Divyang Shah, Columnist

Divyang Shah
IFR Senior Strategist

Critics of the ECB’s latest rate cut have focused on the impact it will have on savers. Much of the analysis against the ECB rate cut fails to focus on low inflation and how the cut was justified by the ECB’s inflation mandate.

The potential for the ECB to continue to surprise on the policy front suggests taking a look at OTM calls on Euribor.

What is interesting is the way in which ECB chief economist Praet takes the mandate based explanation a step further today and reminds savers: “Prolonged stagnation in incomes and negative inflation can only bring destruction of income and saving. As Japan teaches, permanent stagnation brings decades of zero or even negative returns for savers.”

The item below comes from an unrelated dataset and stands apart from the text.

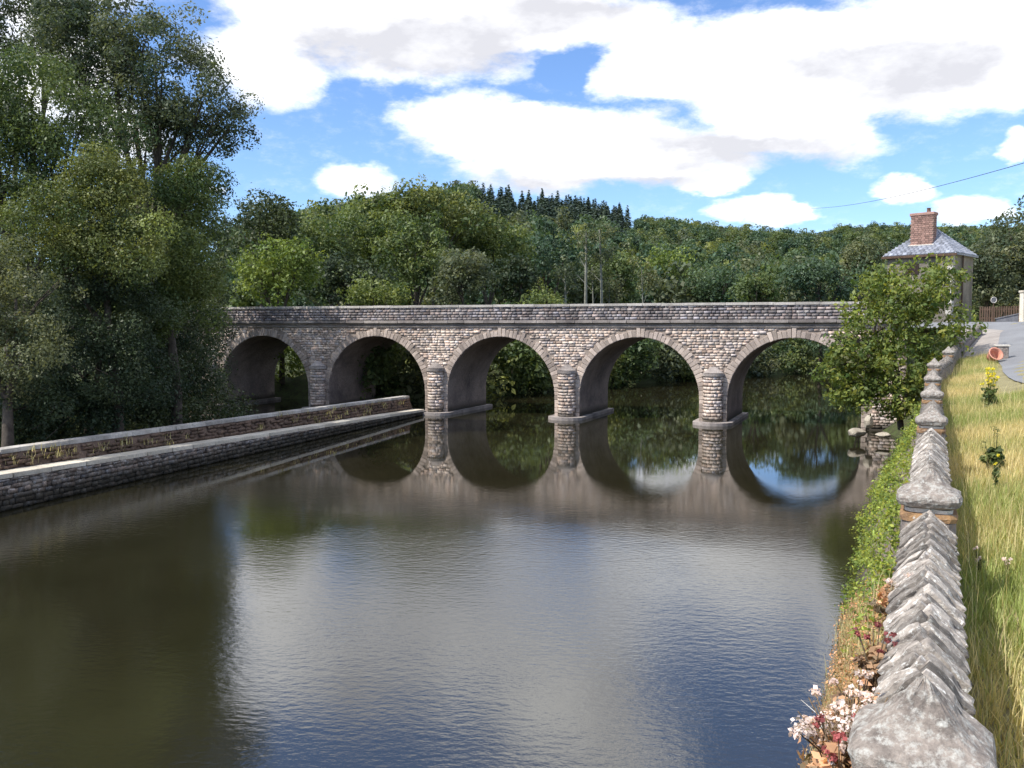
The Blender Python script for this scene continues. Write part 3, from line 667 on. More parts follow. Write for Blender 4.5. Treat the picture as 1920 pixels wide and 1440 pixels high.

The trigger for action was not that inflation surprised, but that the ECB saw the prospect of inflation persistently staying below 1%. The ECB feels that the rate cut is buying some insurance against low inflation. The ECB is taking its mandate seriously and over the coming months the outlook on inflation will determine whether the ECB needs to deliver further easing.

The scope for further ECB policy surprises is higher than markets currently believe, as the ECB is looking to deliver on its inflation mandate.

Taking an upside punt via calls seems attractive from a risk reward perspective. Dec14 Euribor options with a 99.875 strike, which expire Dec 15 2014 have a theoretical value of 4 ticks.